Its an aside, but the mentality of "let them figure it out" is a major issue in education. Foundational knowledge should be easy to acquire so I can worry about higher level thinking issues. Literally spending hours trying to figure out how to set things up through hours of Googling doesn't really help that, nor does it promote the "figuring it out" people think it does - its just stumbling upon the right set of commands that let me move past this particular hurdle.

From the devops perspective, what about telling someone how to set up their own server to do/minimize X is so taxing?


I run a cheap website and here is what I do

- cloudflare free tier for caching, DNS, page rules, etc

- run everything on one VPS(digital ocean, linode, etc) pick cheapest that has specs you need

- any non-trivial storage (media, big files) move to Backblaze B2 it's cheap (you can use free tier cloudflare workers to redirect to B2 for free bandwidth due to Bandwitdth Alliance)

- free static page from Netifly (I can redirect to this with cloudflare in case my VPS falls over or something to provide info/links)

- If I want to look at logs or something I rsync it my local machine (if I cared I could set up a process to push logs/backup etc to private B2 bucket)

You may not need exact same setup, I am optimizing for caching and cheap storage because my site stores/serves lots of media files.


>Literally spending hours trying to figure out how to set things up through hours of Googling doesn't really help that, nor does it promote the "figuring it out" people think it does - its just stumbling upon the right set of commands that let me move past this particular hurdle.

That's basically all of software development for your entire career. Never not had a day or a week not like that.


That is true and I recognize the purpose of being a proficient Googler; however my concerns stem out of the idea that learning many of those skills are not taught at all or expected to be learned in situ through programming assignments.

Here are examples of what I mean:

- An undergraduate Networking/Security course may not provide practice on appropriately salting passwords. It is merely discussed as part of some larger conceptual model. Students are browbeaten in earlier courses to not simply copy/paste code they find on the internet

- Debugging practice has to come from the student's own generated code, but if they made a mistake, they already are showing they do not fully grasp the material. There have been efforts to explicitly train debugging [1] but they are still in early stages of researching their benefits.

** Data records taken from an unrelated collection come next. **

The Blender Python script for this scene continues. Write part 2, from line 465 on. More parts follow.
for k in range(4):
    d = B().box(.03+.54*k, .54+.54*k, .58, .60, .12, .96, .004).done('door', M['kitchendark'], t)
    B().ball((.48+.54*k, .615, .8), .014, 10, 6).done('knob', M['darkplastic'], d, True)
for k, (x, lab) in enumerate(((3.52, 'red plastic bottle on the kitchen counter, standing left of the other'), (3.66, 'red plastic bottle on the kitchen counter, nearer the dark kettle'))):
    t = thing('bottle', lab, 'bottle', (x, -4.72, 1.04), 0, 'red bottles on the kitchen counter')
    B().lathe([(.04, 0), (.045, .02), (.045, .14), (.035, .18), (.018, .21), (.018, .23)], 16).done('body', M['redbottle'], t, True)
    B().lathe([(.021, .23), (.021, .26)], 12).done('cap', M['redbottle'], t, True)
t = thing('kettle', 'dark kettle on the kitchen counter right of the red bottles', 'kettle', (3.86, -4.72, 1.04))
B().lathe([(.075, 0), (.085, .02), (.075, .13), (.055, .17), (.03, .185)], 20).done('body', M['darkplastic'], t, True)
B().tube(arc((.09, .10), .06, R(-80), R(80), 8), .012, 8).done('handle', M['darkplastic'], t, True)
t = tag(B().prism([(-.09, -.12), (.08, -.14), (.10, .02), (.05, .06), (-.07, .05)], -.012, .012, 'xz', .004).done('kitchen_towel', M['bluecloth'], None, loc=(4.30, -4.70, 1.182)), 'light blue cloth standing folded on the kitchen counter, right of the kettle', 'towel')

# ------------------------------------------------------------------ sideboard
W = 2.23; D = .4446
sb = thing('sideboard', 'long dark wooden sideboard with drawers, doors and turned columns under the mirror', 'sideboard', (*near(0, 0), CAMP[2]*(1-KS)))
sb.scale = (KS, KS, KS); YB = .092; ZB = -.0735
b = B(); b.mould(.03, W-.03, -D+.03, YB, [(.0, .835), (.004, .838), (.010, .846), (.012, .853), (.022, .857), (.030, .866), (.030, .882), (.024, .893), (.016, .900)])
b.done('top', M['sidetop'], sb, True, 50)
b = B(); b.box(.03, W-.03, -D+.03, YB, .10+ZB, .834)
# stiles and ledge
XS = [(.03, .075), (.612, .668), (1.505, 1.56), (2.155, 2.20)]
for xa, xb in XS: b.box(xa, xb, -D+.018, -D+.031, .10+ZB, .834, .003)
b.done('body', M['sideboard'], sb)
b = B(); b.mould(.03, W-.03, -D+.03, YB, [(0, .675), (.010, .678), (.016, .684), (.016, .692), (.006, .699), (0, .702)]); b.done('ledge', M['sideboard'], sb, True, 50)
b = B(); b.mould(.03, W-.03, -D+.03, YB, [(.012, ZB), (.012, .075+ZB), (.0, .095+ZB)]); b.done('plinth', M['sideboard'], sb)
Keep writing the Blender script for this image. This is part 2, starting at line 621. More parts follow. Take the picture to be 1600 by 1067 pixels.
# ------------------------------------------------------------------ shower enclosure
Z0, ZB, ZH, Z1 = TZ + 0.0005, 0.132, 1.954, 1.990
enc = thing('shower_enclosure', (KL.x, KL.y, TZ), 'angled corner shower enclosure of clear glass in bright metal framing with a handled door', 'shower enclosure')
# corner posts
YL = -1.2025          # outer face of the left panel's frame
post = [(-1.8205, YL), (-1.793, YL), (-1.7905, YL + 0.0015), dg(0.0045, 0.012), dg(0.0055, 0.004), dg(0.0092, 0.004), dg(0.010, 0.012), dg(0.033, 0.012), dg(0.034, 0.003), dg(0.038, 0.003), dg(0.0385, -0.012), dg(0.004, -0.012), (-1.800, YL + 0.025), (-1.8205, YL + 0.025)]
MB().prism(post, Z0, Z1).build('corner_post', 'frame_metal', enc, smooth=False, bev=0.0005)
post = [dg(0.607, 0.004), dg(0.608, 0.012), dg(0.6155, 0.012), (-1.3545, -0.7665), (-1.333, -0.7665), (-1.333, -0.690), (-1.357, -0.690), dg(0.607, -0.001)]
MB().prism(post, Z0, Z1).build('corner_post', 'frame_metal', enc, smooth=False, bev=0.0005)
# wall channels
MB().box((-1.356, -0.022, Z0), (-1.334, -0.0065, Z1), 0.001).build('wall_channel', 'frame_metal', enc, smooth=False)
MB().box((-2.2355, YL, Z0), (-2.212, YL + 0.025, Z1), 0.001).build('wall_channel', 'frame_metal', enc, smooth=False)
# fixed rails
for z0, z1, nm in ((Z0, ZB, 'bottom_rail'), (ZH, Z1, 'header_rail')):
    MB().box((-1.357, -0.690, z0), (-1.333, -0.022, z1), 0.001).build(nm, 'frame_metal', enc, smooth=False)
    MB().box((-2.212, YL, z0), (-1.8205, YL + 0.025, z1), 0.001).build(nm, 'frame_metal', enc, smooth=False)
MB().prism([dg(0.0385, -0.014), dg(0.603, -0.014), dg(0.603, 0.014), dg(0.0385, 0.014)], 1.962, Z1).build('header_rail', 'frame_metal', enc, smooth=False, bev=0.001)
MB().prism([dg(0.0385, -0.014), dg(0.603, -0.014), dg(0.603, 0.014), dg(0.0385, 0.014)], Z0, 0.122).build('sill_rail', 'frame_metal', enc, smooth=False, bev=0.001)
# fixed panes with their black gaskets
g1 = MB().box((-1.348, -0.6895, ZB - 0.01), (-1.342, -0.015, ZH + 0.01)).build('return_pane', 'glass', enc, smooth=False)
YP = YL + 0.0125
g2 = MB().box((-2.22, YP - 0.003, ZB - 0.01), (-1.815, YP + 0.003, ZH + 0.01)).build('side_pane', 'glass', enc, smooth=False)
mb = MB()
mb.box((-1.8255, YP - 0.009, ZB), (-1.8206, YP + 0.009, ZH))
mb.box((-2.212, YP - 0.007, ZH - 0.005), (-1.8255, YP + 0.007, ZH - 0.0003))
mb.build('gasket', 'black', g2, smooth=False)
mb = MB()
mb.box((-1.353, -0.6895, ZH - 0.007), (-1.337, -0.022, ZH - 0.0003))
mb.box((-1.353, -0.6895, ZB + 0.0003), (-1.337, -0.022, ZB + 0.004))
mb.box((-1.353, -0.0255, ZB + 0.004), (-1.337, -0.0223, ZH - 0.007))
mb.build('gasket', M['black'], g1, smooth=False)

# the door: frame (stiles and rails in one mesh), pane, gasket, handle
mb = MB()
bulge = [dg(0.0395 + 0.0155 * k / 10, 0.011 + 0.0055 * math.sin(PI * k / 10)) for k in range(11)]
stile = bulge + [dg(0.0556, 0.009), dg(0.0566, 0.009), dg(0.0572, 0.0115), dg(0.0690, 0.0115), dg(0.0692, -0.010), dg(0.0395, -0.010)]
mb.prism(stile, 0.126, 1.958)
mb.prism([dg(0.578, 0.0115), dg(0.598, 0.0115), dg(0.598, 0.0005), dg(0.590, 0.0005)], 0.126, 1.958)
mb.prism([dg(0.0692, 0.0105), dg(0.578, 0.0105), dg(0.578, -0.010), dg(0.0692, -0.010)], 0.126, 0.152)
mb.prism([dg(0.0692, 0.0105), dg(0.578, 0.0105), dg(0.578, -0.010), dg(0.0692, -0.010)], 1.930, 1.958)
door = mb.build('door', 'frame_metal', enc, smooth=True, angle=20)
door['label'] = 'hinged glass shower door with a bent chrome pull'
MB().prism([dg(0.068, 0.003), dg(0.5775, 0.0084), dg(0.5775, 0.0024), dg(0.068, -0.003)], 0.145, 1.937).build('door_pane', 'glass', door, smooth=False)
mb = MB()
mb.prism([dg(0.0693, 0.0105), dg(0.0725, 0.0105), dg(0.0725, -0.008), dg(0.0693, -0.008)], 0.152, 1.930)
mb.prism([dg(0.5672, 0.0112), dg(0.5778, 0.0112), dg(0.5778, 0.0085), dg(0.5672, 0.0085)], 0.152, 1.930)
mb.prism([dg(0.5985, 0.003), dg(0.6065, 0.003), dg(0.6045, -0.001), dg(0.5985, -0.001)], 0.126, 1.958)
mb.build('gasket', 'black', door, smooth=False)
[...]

[1] The Code Mangler - https://dl.acm.org/doi/pdf/10.1145/3017680.3017704


Yeah there should be debugging classes, googling classes, and how to orient yourself in a massive, existing codebase classes.


I don't think they need to be explicit courses, since that means making credits and charging students more. Rather, my research is about providing exercises specifically targeting those lower level skills. Since many of them are only a fraction of the "programming problem", they are do not require the expected hours and can be completed quickly. My hypothesis is that doing these types of problems will help reduce the time on task for coding.


If I have a "million a month" business (which is coming from rich recruitijg fees on a trivial website, not amazing tech), no way am I sweating $171/mo in server bills.


> PHP (He doesn't use any frameworks like Laravel)

I wouldn't want to read (or write) that code, but thanks for the article.


Well, aren't you special. How about staying on topic and not dropping in this, what, developer virtue signaling?


> staying on topic

A major subtopic of this thread is "different situations call for different setups."

Saying "I won't work with PHP" is like saying "Gluten will make me shit my brains out." It is not virtue signalling.